Beşiktaşlılık geçer mi, Abidin?
05.Mayıs.2024 //
Ben kendimi bildim bileli Beşiktaşlıyım. Babam biz küçükken bizi (ablam ve beni) maçlara götürmeye başlamıştı. Çocuk aklımla önceleri sıkılmıştım ancak lise yıllarına geldiğimde bağımlılığa dönüşmüştü. Öyle ki, "Bizimkisi Siyah Beyaz bir Aşk Hikayesi" stadda çaldığında gözlerim doluyor, ellerimizdeki atkıları havaya kaldırdığımızda tüylerim diken diken oluyordu. Kar kış demeden babamla maça gider olmuştum. O yıllardan bana hatıra kalan da sinüzitim var. Zira o soğukta inatla maçlara gidince fena da hastalanmıştım.
Benimkisi futbolculara veya teknik direktöre bir bağlılık değil de Beşiktaş'ın kendisine ve ideolojisine olan inançtı. Şimdilerde çoluk çocuğa karışmış ve hayat koşturmacasının içinde kavrulan birisi olarak eskisi gibi takip edemesem de Beşiktaş denince hala kalbim çarpar.
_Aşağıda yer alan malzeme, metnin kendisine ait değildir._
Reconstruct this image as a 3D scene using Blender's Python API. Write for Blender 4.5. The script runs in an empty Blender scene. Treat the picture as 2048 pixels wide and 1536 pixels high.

Özeldir yahu işte bu takımını anlamak.
Beşiktaşlılıkta bence fanatiklik yoktur. Anlamak ve inanmak vardır. İnsan inancından da kolay kolay vazgeçmez.
Az önce trendlerde Simge Sağın adında bir şarkıcıyı gördüm. Kendi şarkısı Galatasaraylı bir futbolcunun ağzına pelesenk olunca ünlendi. Artık Beşiktaş fanatiği değilim demiş. İlginç. Hiç Beşiktaşlı olmamış ki dedim kendi içimden. "Sanatçılığım ön plana çıktı" demiş. Halbuki sanatçılık, tüm inandıkları ile ortaya çıkardığı ürünle var olmaz mı? Anladıkların ve inandıklarınla bir bütün değil midir? Bir ürünün tuttu diye, inandıklarından vazgeçersen artık sen o sanatçı mısındır? Ya da bu yaptığın sanat mıdır? Neyse daha derine girip de cevabını bildiğimiz soruları sormayacağım.
Hayata bakış meselesi.
Beşiktaş birşey kaybeder mi? Hayır.
Ancak bu açıklamasıyla bence pek çok şeyi düşündürttü, kendisi. Kayıplar da yaşadığını düşünüyorum.